◆ WRITTEN PROBLEM ◆
Take down each entry exactly as written.

Records with scene code
◆ ◆ ◆

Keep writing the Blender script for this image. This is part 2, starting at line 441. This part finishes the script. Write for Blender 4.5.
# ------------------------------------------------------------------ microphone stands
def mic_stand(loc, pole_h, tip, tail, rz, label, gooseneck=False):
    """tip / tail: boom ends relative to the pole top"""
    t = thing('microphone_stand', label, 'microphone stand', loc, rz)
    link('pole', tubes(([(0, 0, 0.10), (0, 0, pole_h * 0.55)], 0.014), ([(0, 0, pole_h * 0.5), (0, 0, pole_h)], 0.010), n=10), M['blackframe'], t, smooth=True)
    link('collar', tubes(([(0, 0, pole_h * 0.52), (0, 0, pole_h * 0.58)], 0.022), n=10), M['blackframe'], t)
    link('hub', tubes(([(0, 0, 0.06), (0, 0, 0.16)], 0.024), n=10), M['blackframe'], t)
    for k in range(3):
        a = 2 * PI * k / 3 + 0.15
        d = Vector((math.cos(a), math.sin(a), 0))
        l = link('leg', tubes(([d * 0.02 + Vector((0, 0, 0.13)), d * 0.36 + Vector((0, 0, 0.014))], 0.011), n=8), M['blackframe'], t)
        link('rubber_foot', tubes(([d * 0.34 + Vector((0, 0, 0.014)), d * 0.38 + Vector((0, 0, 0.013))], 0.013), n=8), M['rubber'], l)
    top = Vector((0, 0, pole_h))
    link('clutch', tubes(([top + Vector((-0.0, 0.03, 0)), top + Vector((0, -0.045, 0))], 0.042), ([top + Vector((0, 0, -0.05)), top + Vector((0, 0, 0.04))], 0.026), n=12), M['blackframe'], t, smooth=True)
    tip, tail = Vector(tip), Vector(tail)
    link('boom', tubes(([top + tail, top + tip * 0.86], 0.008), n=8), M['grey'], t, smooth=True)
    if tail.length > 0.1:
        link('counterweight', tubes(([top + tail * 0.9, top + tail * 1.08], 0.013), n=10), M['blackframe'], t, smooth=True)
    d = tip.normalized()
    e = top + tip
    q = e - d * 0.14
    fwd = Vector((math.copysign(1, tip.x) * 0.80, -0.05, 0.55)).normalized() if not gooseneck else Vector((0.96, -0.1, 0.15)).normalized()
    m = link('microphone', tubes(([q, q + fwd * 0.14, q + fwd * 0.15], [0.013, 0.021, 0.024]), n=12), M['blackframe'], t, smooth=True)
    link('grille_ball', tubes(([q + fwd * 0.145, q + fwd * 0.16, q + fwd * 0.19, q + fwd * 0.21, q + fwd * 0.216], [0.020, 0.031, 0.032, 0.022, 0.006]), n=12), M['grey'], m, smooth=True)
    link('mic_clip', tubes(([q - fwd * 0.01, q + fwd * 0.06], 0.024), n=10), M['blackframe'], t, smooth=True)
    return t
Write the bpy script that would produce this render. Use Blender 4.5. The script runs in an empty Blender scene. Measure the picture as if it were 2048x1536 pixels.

◆ ◆ ◆

◆ ANSWER TO THIS PROBLEM ◆
Keep writing the Blender script for this image. This is part 2, starting at line 441. This part finishes the script. Write for Blender 4.5.
# ------------------------------------------------------------------ microphone stands
def mic_stand(loc, pole_h, tip, tail, rz, label, gooseneck=False):
    """tip / tail: boom ends relative to the pole top"""
    t = thing('microphone_stand', label, 'microphone stand', loc, rz)
    link('pole', tubes(([(0, 0, 0.10), (0, 0, pole_h * 0.55)], 0.014), ([(0, 0, pole_h * 0.5), (0, 0, pole_h)], 0.010), n=10), M['blackframe'], t, smooth=True)
    link('collar', tubes(([(0, 0, pole_h * 0.52), (0, 0, pole_h * 0.58)], 0.022), n=10), M['blackframe'], t)
    link('hub', tubes(([(0, 0, 0.06), (0, 0, 0.16)], 0.024), n=10), M['blackframe'], t)
    for k in range(3):
        a = 2 * PI * k / 3 + 0.15
        d = Vector((math.cos(a), math.sin(a), 0))
        l = link('leg', tubes(([d * 0.02 + Vector((0, 0, 0.13)), d * 0.36 + Vector((0, 0, 0.014))], 0.011), n=8), M['blackframe'], t)
        link('rubber_foot', tubes(([d * 0.34 + Vector((0, 0, 0.014)), d * 0.38 + Vector((0, 0, 0.013))], 0.013), n=8), M['rubber'], l)
    top = Vector((0, 0, pole_h))
    link('clutch', tubes(([top + Vector((-0.0, 0.03, 0)), top + Vector((0, -0.045, 0))], 0.042), ([top + Vector((0, 0, -0.05)), top + Vector((0, 0, 0.04))], 0.026), n=12), M['blackframe'], t, smooth=True)
    tip, tail = Vector(tip), Vector(tail)
    link('boom', tubes(([top + tail, top + tip * 0.86], 0.008), n=8), M['grey'], t, smooth=True)
    if tail.length > 0.1:
        link('counterweight', tubes(([top + tail * 0.9, top + tail * 1.08], 0.013), n=10), M['blackframe'], t, smooth=True)
    d = tip.normalized()
    e = top + tip
    q = e - d * 0.14
    fwd = Vector((math.copysign(1, tip.x) * 0.80, -0.05, 0.55)).normalized() if not gooseneck else Vector((0.96, -0.1, 0.15)).normalized()
    m = link('microphone', tubes(([q, q + fwd * 0.14, q + fwd * 0.15], [0.013, 0.021, 0.024]), n=12), M['blackframe'], t, smooth=True)
    link('grille_ball', tubes(([q + fwd * 0.145, q + fwd * 0.16, q + fwd * 0.19, q + fwd * 0.21, q + fwd * 0.216], [0.020, 0.031, 0.032, 0.022, 0.006]), n=12), M['grey'], m, smooth=True)
    link('mic_clip', tubes(([q - fwd * 0.01, q + fwd * 0.06], 0.024), n=10), M['blackframe'], t, smooth=True)
    return t
Write the bpy script that would produce this render. Use Blender 4.5. The script runs in an empty Blender scene. Measure the picture as if it were 2048x1536 pixels.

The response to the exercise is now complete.